- [What is needed]: Write the material out again in full, exactly.

-- Begin Provided data --

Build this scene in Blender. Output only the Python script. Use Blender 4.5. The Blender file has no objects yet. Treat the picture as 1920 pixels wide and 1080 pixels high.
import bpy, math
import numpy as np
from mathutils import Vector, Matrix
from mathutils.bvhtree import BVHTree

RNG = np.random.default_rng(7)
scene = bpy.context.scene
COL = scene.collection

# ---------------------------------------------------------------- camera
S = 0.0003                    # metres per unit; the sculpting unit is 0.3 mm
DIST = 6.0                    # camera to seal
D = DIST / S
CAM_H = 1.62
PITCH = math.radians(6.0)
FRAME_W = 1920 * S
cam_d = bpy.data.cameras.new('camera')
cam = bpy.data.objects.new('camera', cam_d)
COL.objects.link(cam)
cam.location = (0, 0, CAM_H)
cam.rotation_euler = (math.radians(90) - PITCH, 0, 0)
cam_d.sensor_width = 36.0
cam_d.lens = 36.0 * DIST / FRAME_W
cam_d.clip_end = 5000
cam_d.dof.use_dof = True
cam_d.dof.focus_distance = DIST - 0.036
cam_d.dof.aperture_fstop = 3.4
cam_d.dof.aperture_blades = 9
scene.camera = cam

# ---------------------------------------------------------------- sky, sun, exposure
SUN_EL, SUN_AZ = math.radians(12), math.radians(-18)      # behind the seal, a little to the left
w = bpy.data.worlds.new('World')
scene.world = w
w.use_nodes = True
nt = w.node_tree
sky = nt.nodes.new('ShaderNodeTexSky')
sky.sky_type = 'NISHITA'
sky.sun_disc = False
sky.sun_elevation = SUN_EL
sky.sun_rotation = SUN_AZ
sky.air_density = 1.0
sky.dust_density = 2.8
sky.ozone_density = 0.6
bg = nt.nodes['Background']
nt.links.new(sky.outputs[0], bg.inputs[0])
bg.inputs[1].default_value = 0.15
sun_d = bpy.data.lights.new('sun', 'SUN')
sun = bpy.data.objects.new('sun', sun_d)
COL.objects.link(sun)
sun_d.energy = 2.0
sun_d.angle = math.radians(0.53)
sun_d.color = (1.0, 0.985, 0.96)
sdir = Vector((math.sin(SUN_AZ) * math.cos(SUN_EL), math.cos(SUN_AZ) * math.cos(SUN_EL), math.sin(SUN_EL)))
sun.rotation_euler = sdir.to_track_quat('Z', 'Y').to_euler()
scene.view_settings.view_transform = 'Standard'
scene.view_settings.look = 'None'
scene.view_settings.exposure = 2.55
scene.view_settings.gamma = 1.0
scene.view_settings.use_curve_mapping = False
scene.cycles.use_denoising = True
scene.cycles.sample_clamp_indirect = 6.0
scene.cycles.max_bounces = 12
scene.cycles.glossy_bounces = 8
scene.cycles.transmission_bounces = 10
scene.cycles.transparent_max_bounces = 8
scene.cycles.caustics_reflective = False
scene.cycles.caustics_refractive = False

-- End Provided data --

- [Response to the task]:
Build this scene in Blender. Output only the Python script. Use Blender 4.5. The Blender file has no objects yet. Treat the picture as 1920 pixels wide and 1080 pixels high.
import bpy, math
import numpy as np
from mathutils import Vector, Matrix
from mathutils.bvhtree import BVHTree

RNG = np.random.default_rng(7)
scene = bpy.context.scene
COL = scene.collection

# ---------------------------------------------------------------- camera
S = 0.0003                    # metres per unit; the sculpting unit is 0.3 mm
DIST = 6.0                    # camera to seal
D = DIST / S
CAM_H = 1.62
PITCH = math.radians(6.0)
FRAME_W = 1920 * S
cam_d = bpy.data.cameras.new('camera')
cam = bpy.data.objects.new('camera', cam_d)
COL.objects.link(cam)
cam.location = (0, 0, CAM_H)
cam.rotation_euler = (math.radians(90) - PITCH, 0, 0)
cam_d.sensor_width = 36.0
cam_d.lens = 36.0 * DIST / FRAME_W
cam_d.clip_end = 5000
cam_d.dof.use_dof = True
cam_d.dof.focus_distance = DIST - 0.036
cam_d.dof.aperture_fstop = 3.4
cam_d.dof.aperture_blades = 9
scene.camera = cam

# ---------------------------------------------------------------- sky, sun, exposure
SUN_EL, SUN_AZ = math.radians(12), math.radians(-18)      # behind the seal, a little to the left
w = bpy.data.worlds.new('World')
scene.world = w
w.use_nodes = True
nt = w.node_tree
sky = nt.nodes.new('ShaderNodeTexSky')
sky.sky_type = 'NISHITA'
sky.sun_disc = False
sky.sun_elevation = SUN_EL
sky.sun_rotation = SUN_AZ
sky.air_density = 1.0
sky.dust_density = 2.8
sky.ozone_density = 0.6
bg = nt.nodes['Background']
nt.links.new(sky.outputs[0], bg.inputs[0])
bg.inputs[1].default_value = 0.15
sun_d = bpy.data.lights.new('sun', 'SUN')
sun = bpy.data.objects.new('sun', sun_d)
COL.objects.link(sun)
sun_d.energy = 2.0
sun_d.angle = math.radians(0.53)
sun_d.color = (1.0, 0.985, 0.96)
sdir = Vector((math.sin(SUN_AZ) * math.cos(SUN_EL), math.cos(SUN_AZ) * math.cos(SUN_EL), math.sin(SUN_EL)))
sun.rotation_euler = sdir.to_track_quat('Z', 'Y').to_euler()
scene.view_settings.view_transform = 'Standard'
scene.view_settings.look = 'None'
scene.view_settings.exposure = 2.55
scene.view_settings.gamma = 1.0
scene.view_settings.use_curve_mapping = False
scene.cycles.use_denoising = True
scene.cycles.sample_clamp_indirect = 6.0
scene.cycles.max_bounces = 12
scene.cycles.glossy_bounces = 8
scene.cycles.transmission_bounces = 10
scene.cycles.transparent_max_bounces = 8
scene.cycles.caustics_reflective = False
scene.cycles.caustics_refractive = False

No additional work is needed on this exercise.